Beyond building a relationship with every student in the building, Hortegas also enjoys instilling a love of story. “Reading teachers teach children how to read and librarians teach why to read,” she says, “helping them get an enthusiasm for reading. When you are enthusiastic it helps you become a better reader.”

Hortegas, a Seattle native who first taught in the Bellingham School District until the oldest of her four daughters was about to be born, has been the librarian at Isom for the past eight years. “I stayed at home for 15 years to raise our (her husband is Steve) four daughters,” she says. “Our youngest was in fourth grade at Isom and I saw that a librarian position had come up and I had been working part-time at the public library and I thought it would be a neat fit to be back in the school.”

A neat fit it is. “Oh yeah, it is a fun job,” she says. “I think the love of stories and books is really important for all school librarians.”

Hortegas makes a habit of reading to students out loud—she says even the fifth graders get excited about the practice—both to encourage the students in reading, but also to help them improve their imagination and help them hear good language that can make a way into their writing.

Of course Hortegas also teaches students the mechanics of a library and helps students find a personally meaningful book. “I make sure they know if they checked out a book they didn’t like they can come back and get something different,” she says. “If I don’t like something I get something different so I don’t force them to read (something they don’t like).
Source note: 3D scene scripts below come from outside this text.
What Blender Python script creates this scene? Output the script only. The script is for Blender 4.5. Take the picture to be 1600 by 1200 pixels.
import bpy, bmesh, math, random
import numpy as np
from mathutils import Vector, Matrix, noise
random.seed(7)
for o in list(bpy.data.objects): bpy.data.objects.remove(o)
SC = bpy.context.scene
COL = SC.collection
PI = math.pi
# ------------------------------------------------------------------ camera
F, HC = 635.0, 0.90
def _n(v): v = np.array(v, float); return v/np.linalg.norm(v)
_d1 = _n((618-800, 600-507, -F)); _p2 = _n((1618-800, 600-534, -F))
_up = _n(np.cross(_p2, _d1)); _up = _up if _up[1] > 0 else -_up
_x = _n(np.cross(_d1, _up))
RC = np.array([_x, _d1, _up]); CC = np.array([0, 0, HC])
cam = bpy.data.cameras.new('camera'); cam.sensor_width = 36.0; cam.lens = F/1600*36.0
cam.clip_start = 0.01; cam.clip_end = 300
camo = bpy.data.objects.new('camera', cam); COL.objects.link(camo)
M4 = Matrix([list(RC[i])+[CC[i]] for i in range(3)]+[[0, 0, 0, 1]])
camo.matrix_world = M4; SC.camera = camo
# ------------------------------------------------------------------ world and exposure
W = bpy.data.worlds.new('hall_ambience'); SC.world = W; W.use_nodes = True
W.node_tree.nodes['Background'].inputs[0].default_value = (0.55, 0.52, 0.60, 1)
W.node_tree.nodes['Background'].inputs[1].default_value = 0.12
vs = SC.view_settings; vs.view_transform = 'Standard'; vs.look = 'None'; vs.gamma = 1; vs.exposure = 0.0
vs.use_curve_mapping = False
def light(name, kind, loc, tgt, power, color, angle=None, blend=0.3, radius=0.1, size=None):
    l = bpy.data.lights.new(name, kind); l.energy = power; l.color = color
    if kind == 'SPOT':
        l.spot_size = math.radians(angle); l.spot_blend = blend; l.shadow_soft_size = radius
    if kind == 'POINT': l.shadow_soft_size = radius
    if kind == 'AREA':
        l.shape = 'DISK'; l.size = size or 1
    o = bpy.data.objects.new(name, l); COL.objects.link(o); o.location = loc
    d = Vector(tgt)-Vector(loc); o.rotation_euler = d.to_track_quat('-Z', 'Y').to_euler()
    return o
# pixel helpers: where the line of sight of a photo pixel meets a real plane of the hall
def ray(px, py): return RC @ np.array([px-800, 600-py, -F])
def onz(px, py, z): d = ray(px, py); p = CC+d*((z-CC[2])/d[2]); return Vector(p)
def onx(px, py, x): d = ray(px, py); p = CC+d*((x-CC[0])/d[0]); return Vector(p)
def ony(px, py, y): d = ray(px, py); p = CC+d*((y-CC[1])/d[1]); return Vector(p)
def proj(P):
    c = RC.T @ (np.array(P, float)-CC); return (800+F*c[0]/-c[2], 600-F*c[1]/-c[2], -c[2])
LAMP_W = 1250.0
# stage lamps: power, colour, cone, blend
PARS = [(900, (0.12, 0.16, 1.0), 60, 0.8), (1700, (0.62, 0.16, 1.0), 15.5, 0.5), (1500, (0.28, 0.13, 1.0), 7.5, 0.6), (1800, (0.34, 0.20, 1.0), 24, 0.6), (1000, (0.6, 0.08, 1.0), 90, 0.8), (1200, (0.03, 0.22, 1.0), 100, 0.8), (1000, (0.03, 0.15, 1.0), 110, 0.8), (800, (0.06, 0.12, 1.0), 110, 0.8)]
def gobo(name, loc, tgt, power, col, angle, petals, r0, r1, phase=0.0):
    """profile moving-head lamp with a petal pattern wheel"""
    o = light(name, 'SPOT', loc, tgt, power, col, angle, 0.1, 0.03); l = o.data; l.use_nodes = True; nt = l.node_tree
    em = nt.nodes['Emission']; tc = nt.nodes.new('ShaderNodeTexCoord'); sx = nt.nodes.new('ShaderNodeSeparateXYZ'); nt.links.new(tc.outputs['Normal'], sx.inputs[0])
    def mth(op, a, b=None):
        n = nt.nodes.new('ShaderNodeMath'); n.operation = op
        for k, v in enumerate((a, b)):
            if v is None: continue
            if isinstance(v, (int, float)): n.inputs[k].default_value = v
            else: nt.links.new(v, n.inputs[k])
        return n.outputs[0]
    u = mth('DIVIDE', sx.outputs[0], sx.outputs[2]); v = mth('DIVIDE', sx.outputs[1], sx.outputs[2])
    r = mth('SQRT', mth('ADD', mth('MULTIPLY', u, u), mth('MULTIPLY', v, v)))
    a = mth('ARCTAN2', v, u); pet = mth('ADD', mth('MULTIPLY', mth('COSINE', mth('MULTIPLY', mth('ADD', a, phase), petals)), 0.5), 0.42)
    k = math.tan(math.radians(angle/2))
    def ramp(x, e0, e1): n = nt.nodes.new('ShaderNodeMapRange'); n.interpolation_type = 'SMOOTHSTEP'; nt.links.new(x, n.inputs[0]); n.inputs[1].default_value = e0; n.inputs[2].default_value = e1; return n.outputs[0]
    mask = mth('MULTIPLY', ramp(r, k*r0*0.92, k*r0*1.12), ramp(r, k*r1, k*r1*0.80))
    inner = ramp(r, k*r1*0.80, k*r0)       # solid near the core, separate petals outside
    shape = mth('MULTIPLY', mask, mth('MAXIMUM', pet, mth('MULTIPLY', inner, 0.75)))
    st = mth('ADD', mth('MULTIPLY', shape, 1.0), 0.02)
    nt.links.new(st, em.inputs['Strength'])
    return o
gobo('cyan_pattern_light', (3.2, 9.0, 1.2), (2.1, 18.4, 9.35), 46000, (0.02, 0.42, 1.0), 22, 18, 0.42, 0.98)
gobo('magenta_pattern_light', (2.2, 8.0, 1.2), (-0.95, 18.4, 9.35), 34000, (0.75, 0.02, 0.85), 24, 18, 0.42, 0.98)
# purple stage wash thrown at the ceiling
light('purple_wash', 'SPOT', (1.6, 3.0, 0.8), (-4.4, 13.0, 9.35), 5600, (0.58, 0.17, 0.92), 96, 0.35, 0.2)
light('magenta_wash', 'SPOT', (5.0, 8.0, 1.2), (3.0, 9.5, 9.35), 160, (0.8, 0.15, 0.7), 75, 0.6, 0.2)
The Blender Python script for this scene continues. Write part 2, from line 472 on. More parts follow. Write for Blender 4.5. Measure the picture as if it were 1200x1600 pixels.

It encourages kids to read on.”

Hortegas also tries to bring the best writing into the library, participating in two contests this year. In one, she reads 20 picture books to K-2 students selected by statewide librarians as part of the Children’s Book Choice Award. The students listen to them all and vote on their favorite. This year she added a second similar contest, the Towner Award for non-fiction books for grades 3-5.

“Hearing a well-written story that librarians thought were the cream of the crop allows me to bounce off those to do some library lessons,” she says.

When not bouncing between stories at Isom, Hortegas says she is still first and foremost a mom, even though her daughters are 17, 19, 21 and 23 years old. The two oldest each had a wedding this summer and the three oldest now live away from Whatcom County (her youngest is a junior at Lynden High School). But when not mothering, Hortegas stays involved in her church and gets her hands dirty in her garden.

“It is relaxing to pull weeds, to have some power over the weeds,” she jokes. Whether planting, transplanting, growing vegetables or choosing the right flowers, Hortegas enjoys all things gardening, even if Steve and Lori also plan to up their quotient of explorative day trips.

Just like Lori explores flowers and the countryside, she encourages Isom students to explore their imagination through reading.